February 8th 2025


On Saturday 8 Feb, the three of us – Aurora, Anke and Ingrid – joined David Bailey of UoM and others for a moss walk at the invitation of the wonderful Friends of Medlock Valley Project , which focuses on the nature, community and heritage of this ‘hidden gem in the heart of Manchester’. https://medlockvalley.org/
We walked through Pin Mill Brow woods, with local community members and activists, including another of the project leaders, builder, artist and long-term resident in the area, Dave O’Rourke, looking, talking and thinking about mosses, about their substrates, ecological powers, stories and histories.


We looked at mosses on apple and birch and willow trees, on the grassy ground, in the margins of the concrete pavement , creeping up through the fingers of Dave’s sculpture of a sleeping woman, and growing incidentally through a buttonhole on a discarded coat. In the walking group of about 20 people, some identified mosses scientifically with the help of written guides, others shared common names for mosses and thought about the conditions of their growth on old brick or old bark, and others still touched and stroked the mossy softness, or paid close attention to mossy forms and shapes with the help of mini-microscopes and hand lenses.

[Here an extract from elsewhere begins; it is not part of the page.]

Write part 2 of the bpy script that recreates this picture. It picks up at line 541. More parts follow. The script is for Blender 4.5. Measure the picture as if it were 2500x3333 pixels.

We discussed working-class nineteenth-century moss hunters who knew where and how to find mosses in the city and outside of it; we talked about the extinction of some mosses and the persistence and resilience of many more. We heard stories of the wood’s history, from the old nineteenth-century pathways that ran between houses there, to the heaps of rubble that were all there was on the site after the demolitions of the 1960s until trees were planted in the 1980s. David and Dave told stories about their project too, showed us the living willows they had sculpted with others from the community and talked about their work to develop this wood as a place of enjoyment, beauty and play for all. Dave showed us the way he had constructed Manc Henge, a group of stones set up to catch the sun at different times of day.
It was a joy to join David, Dave and others – a lovely eclectic group of people – to pay attention to mosses and learn from each other.